Close-Up A Novel by Len Deighton

Close-Up

Author: Len Deighton

Release: 1972

Publisher: Stoddart+publishing

Genre: Fiction, Thriller, Suspense, Hollywood

ISBN-10: 0772005249
ISBN-13: 978-0772005243

Main Character(s): Marshall Stone, Viney, Anson, Mary, Koolman

Synopsis: Marshall Stone, international superstar and charismatic member of Hollywood’s elite. Abundantly blessed with charm, genius and wealth, the one gift he most desires – everlasting youth – seems within his grasp when an eminent writer begins the star’s biography. But painful memories and suppressed scandals threaten to expose the fiction of his life.

Dazzled by flattery and numbed by threats, the biographer is caught up in the big-daddy world where books are properties, films are investments, ratings are rigged, and stars and directors are bought and sold like slaves at an auction.

The rituals, the wheeler-dealing politics, and back-stabbing tactics of the richest industry in the world have never been more effectively portrayed. And at the heart of this glittering machine, a brilliant star who will do almost anything to remain untarnished.

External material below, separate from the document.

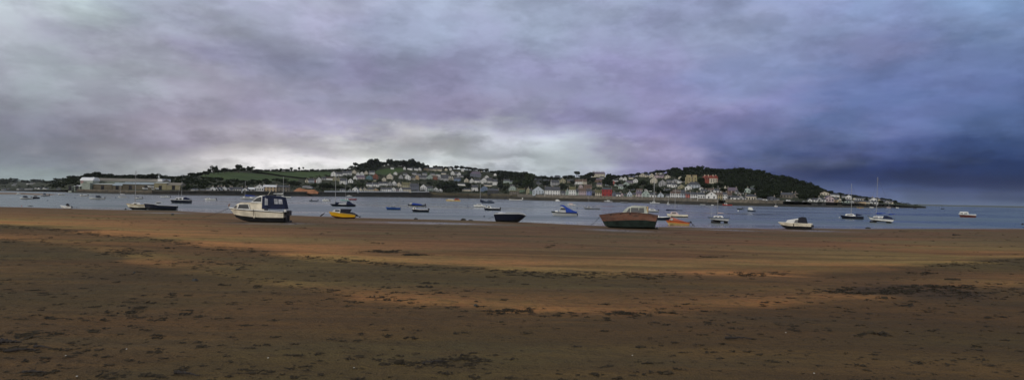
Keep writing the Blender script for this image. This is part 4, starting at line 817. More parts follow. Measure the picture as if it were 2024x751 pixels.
class Boat:
    def __init__(s, name, label, xs, xb, py, cat='boat', group='moored and beached boats', afloat=True, yaw=0., B_=None, heel=0., pitch=0.):
        s.dir = 1 if xb > xs else -1; s.cx = (xs+xb)/2; s.py = py; s.cs = math.cos(yaw)
        if afloat: u, a = ray(s.cx, py); Y = -EYE/a; P = Vector((u*Y, Y, 0))
        else: X_, Y = on_sand(s.cx, py); P = Vector((X_, Y, float(sand_h(np.array(X_), np.array(Y)))-.05))
        s.P = P; s.k = Y/F; s.xs, s.xb = xs, xb; s.L = abs(xb-xs)/s.cs
        s.B = B_ or max(2.2/s.k if s.L*s.k > 7.5 else 1.9/s.k if s.L*s.k > 5 else 1.4/s.k, s.L*.26); s.B = min(s.B, s.L*.42)
        base = -math.atan2(P.x, P.y)
        rz = (base if s.dir > 0 else base+math.pi)+yaw*(1 if s.dir > 0 else -1)
        s.r = empty(name, P, 0, label, cat, group); s.r.rotation_euler = (heel, pitch, rz)
    def q(s, x, y): return ((x-s.cx)*s.dir/s.cs, s.py-y)          # photo -> local px
    def Q(s, pts): return [s.q(*p) for p in pts]
    def mb(s): return MB(s.k)
    def hull(s, sheer, keel, brk=None, top='white', bot='black', deck=DECK, rail=None, stern=.86, full=2.3, below=0., tm=None, name='hull', flat=.6, railr=.55):
        sh, kl = sorted(s.Q(sheer)), sorted(s.Q(keel)); bk = sorted(s.Q(brk)) if brk else None; N_ = 15; rows = []
        if below: kl = [(x, z-below) for x, z in kl]
        for i in range(N_):
            t = i/(N_-1); xt = sh[0][0]+(sh[-1][0]-sh[0][0])*t; zt_ = lerp(sh, xt)
            xk = kl[0][0]+(kl[-1][0]-kl[0][0])*t; zk = lerp(kl, xk)
            zb = zk+(zt_-zk)*.32
            if bk:
                xbk = bk[0][0]+(bk[-1][0]-bk[0][0])*t; zb = min(max(lerp(bk, xbk), zk+.2), zt_-.2)
            b = s.B/2*(stern+(1-stern)*math.sin(min(t/.45, 1)*math.pi/2))*(1-max(0, (t-.45)/.55)**full*.985)
            def xx(z): q = (z-zk)/max(zt_-zk, .01); return xk+(xt-xk)*q
            fl = flat*(1-max(0, t-.4)*.5)
            rows.append([(xx(zk), 0, zk), (xx(zk+(zb-zk)*.25), b*fl, zk+(zb-zk)*.25), (xx(zb), b*(.80+.12*(1-t)), zb), (xx((zb+zt_)/2), b*(.93), (zb+zt_)/2), (xt, b, zt_)])
        m = s.mb(); vs = []; n = 9
        for r in rows:
            full_ = [(x, -y, z) for x, y, z in r[::-1]]+[(x, y, z) for x, y, z in r[1:]]; vs += full_
        f1 = []; f2 = []
        for i in range(N_-1):
            for j in range(n-1):
                f = (i*n+j, i*n+j+1, (i+1)*n+j+1, (i+1)*n+j); (f2 if j in (2, 3, 4, 5) else f1).append(f)
        b0 = len(m.v); m.add(vs, f1, 0); m.f += f2; m.m += [1]*len(f2)
        m.f += [(0,1,7,8),]; m.m += [0]; m.f += [(1,2,6,7)]; m.m += [0]; m.f += [(2,3,4,5,6)]; m.m += [1]
        tmat = tm or BC[top]
        ho = m.build(name, [tmat, BC[bot]], s.r, smooth=False)
        d = s.mb(); lo = s.L*.012+.25; vs = []
        for r in rows: x, y, z = r[4]; vs += [(x*.995, -y*.93, z-lo), (x*.995, 0, z-lo+.15), (x*.995, y*.93, z-lo)]
        d.add(vs, [(i*3+j, i*3+j+1, i*3+4+j, i*3+3+j) for i in range(N_-1) for j in (0, 1)]); d.build('deck', deck, s.r)
        if rail is not None:
            for sg in (-1, 1):
                t_ = s.mb(); t_.tube([(r[4][0], sg*r[4][1]*1.01, r[4][2]-.1) for r in rows], railr, 5); t_.build('rub_rail', rail, s.r)
        s.rows = rows; s.sh = sh; return s
    def wfun(s, w0, w1, z0, z1): return lambda z, x: w0+(w1-w0)*min(max((z-z0)/max(z1-z0, .01), 0), 1)
    def cabin(s, pts, wf=.62, taper=.82, m=None, wins=(), name='cabin', wm=None, wname='window', rim=None):
        p = s.Q(pts); zs = [a[1] for a in p]; w0 = s.B/2*wf; fx = max(a[0] for a in p); hb = s.sh[-1][0]
        base = s.wfun(w0, w0*taper, min(zs), max(zs))
        def w(z, x): return base(z, x)*(1-.45*max(0, (x-hb*.35)/(hb*.65))**1.5 if x > hb*.35 else 1)
        b = s.mb(); b.shell(p, w); c = b.build(name, m or BC['white'], s.r)
        for q in wins:
            if len(q) == 4 and not hasattr(q[0], '__len__'): x0, y0, x1, y1 = q; q = [(x0,y0),(x1,y0),(x1,y1),(x0,y1)]
            if rim:
                cx_ = sum(a[0] for a in q)/len(q); cy_ = sum(a[1] for a in q)/len(q)
                for sd in (-1, 1): b = s.mb(); b.plate(s.Q([(cx_+(a[0]-cx_)*1.16, cy_+(a[1]-cy_)*1.16) for a in q]), w, .22, sides=(sd,)); b.build(wname+'_frame', rim, c)
            for sd in (-1, 1): b = s.mb(); b.plate(s.Q(q), w, .4, sides=(sd,)); b.build(wname, wm or GL, c)
        s.cw = w; return c
    def mast(s, x, ytop, ybase, r=.42, x2=None, stays=True, name='mast', m=None):
        a = s.q(x, ybase); b = s.q(x if x2 is None else x2, ytop); rr = r*.95
        t = s.mb(); t.tube([(a[0], 0, a[1]), (b[0], 0, b[1])], [rr, rr*.75], 8); mo = t.build(name, m or ALU, s.r)
        h = b[1]-a[1]; t = s.mb(); z = a[1]+h*.62; t.tube([(a[0]+(b[0]-a[0])*.62, -h*.045, z), (a[0]+(b[0]-a[0])*.62, h*.045, z)], .16, 4); t.build('spreader', m or ALU, mo)
        if stays:
            t = s.mb(); rs = .012/s.k*.9
            for e in ((s.sh[-1][0], 0, s.sh[-1][1]), (s.sh[0][0], 0, s.sh[0][1]), (a[0], -s.B*.42, a[1]), (a[0], s.B*.42, a[1])):
                t.tube([(b[0], 0, b[1]-.5), e], rs, 3)
            t.build('rigging', RIG, mo)
        return mo
    def boom(s, x0, x1, y, y1=None, r=1.0, m=None, cover=True):
        a = s.q(x0, y); b = s.q(x1, y1 or y); t = s.mb(); t.tube([(a[0], 0, a[1]), (b[0], 0, b[1])], .3, 6); bo = t.build('boom', ALU, s.r)
        if cover:
            t = s.mb(); P_ = [(a[0]+(b[0]-a[0])*i/7, 0, a[1]+(b[1]-a[1])*i/7+r*.5) for i in range(8)]
            t.tube(P_, [r*(1.25-.85*i/7)*(1+.12*math.sin(i*2.3)) for i in range(8)], 7); t.build('sail_cover', m or NAVYC, bo)
    def outboard(s, x, ytop, h=7., up=0., y=0.):
        a = s.q(x, ytop); root = s.mb(); w = h*.30
        R_ = Matrix.Rotation(up, 3, 'Y'); o = Vector((a[0], y, a[1]-h*.15))
        def tr(v): q = R_@Vector(v); return tuple(o+q)
        def bx(c, d, mm): b = s.mb(); cc = tr(c); b.box(cc, d, 0, R_); return b
        c = bx((0, 0, 0), (w*1.3, w, w*1.3), 0); co_ = c.build('outboard', OBM, s.r)
        c = bx((0, 0, -h*.45), (w*.5, w*.35, h*.6), 0); c.build('leg', OBM, co_)
        c = bx((-w*.1, 0, -h*.78), (w*1.1, w*.3, w*.35), 0); c.box(tr((-w*.7, 0, -h*.78)), (w*.12, w*1.1, w*1.1), 0, R_); c.build('propeller', OBM, co_)
    def rail(s, pts, r=.16, sides=True, name='pulpit', post=True):
        p = s.Q(pts); t = s.mb()
        for sg in (-1, 1):
            P_ = []
            for x, z in p:
                i = min(range(len(s.rows)), key=lambda q: abs(s.rows[q][4][0]-x)); yb_ = s.rows[i][4][1]*.9; P_.append((x, sg*yb_, z))
                if post: t.tube([(x, sg*yb_, s.rows[i][4][2]), (x, sg*yb_, z)], r, 4)
            t.tube(P_, r, 4)
        t.build(name, STEEL, s.r)
    def rope(s, x0, y0, gx_, gy_, name='mooring_rope', sag=1.2, water=False):
        a = s.q(x0, y0); M_ = s.r.matrix_basis.inverted() if False else (Matrix.Translation(s.P)@s.r.rotation_euler.to_matrix().to_4x4()).inverted()
        if water: u, a_ = ray(gx_, gy_); Y = -EYE/a_; g = Vector((u*Y, Y, 0))
        else: X_, Y = on_sand(gx_, gy_); g = Vector((X_, Y, float(sand_h(np.array(X_), np.array(Y)))+.02))
        l = M_@g; A = Vector((a[0]*s.k, 0, a[1]*s.k)); t = MB()
        P_ = [A.lerp(l, i/12)-Vector((0, 0, math.sin(i/12*math.pi)*sag*s.k*2)) for i in range(13)]
        t.tube([tuple(p) for p in P_], .018, 5); t.build(name, ROPE, s.r)
    def fin(s, x0, x1, y0, y1, name='keel', m=None, w=1.2):
        b = s.mb(); b.shell(s.Q([(x0,y0),(x1,y0),(x1,y1),(x0,y1)]), lambda z, x: w/2); b.build(name, m or BC['black'], s.r)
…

Declassified by Agent Palmer: Close-Up by Len Deighton is a Authentic and Timeless Look at the Film World.

Quotes and Lines

In the recent past it has become fashionable for writers to us thinly disguised biographical material about ‘show-business’ figures, nut I have not intended to depict any person, living or dead, or any film, institution or corporation, past or present.

Today we spend eighty per cent of our time making deals and twenty per cent making pictures. – Billy Wilder

He crossed out damned and inserted bloody, hooking the y of ‘you’ with the loop of its b. There should always be at least one alteration in a letter. It gave the personal touch.

It was his desire to be as unsurprising as possible. He succeeded: except to the people who read the fine print in his contracts.

‘Anyway, they’ll die, a successful U.S. TV show must appeal to a mental age of seven.’
‘A lot of TV viewers don’t have a mental age of seven. I like T.V.’
‘No, but the men who buy the shows do have a mental age of seven, Viney.’

Just as confidence tricksters and scheming women do nothing to conceal their artifice, so Stone used his charm with the abrupt, ruthless and complacent skill with which a mercenary might wield a flame-thrower.

…oh well, espionage and show business have in common the tradition that everyone abandons you when you are in trouble.

I have a washbasin but no shower in my office. Dory [Schary] has a shower but no bathtub. L.B. [Mayer] has a shower and a bathtub. The kind of bath facilities you have in your office is another measure of the worth of your position. – Gottfried Reinhardt

Their only bond was the fealty they demonstrated to Stone, for homage must not only be paid but also be seen to be paid.

I said nothing. The masterful inactivity that is the working method of doctors, interrogators and journalists did not fail me.

There’s some kind of inverse square law that ensures that the richer, more powerful and more independent an actor becomes, so will the scripts he chooses be more feeble.

‘…Motivation is just the perspective.’

…there’s no business but show-business. Everyone liked play-acting if they were given a chance.

He’d never seen Koolman troubled, not by wives, waiters, oceans or earthquakes. He couldn’t imagine Koolman except in full control of his crafty world.

Who wants to go out and see a bad movie when they can stay at home and see a bad one free on television? – Sam Goldwyn

As Edgar had once said, perhaps in fun, publicity shared is publicity halved.

‘…The whole purpose of school is to teach us to put up with boredom, favouritism, discipline and lack of privacy. Parents don’t understand that nowadays: children allowed to run wild will be unhappy children.’

Looking at the accounts for Last Vaquero I found a bill for five hundred plaster cactus plants shipped air freight to New Mexico. The location was full of cactus, so they were not needed, but since they had already filmed some of the plaster ones, they sprayed all the real plants a brighter shade of green to match them. Total cost, sixty-seven thousand dollars, plus two days delay.

‘Actors—and, for all I know, actresses too—obtain this energy from what they call love but what the rest of the world calls praise and admiration.

From Scott Fitzgerald to Joe Kennedy, such Irishmen had brought blarney and enchantment to stir into the shmaltz and the chutzpa that Hollywood already had in abundance.

The writers want to be directors. The producers want to be writers. The actors want to be producers. The wives want to be painters. Nobody is satisfied. – Gottfried Reinhardt

The ‘big break’ wasn’t the result of exhaustive research, contemplation or years of hard work; it was meeting the right man in the right place at the right moment. Because of the instantaneous result such human mixtures showed, the film world referred to it as chemistry.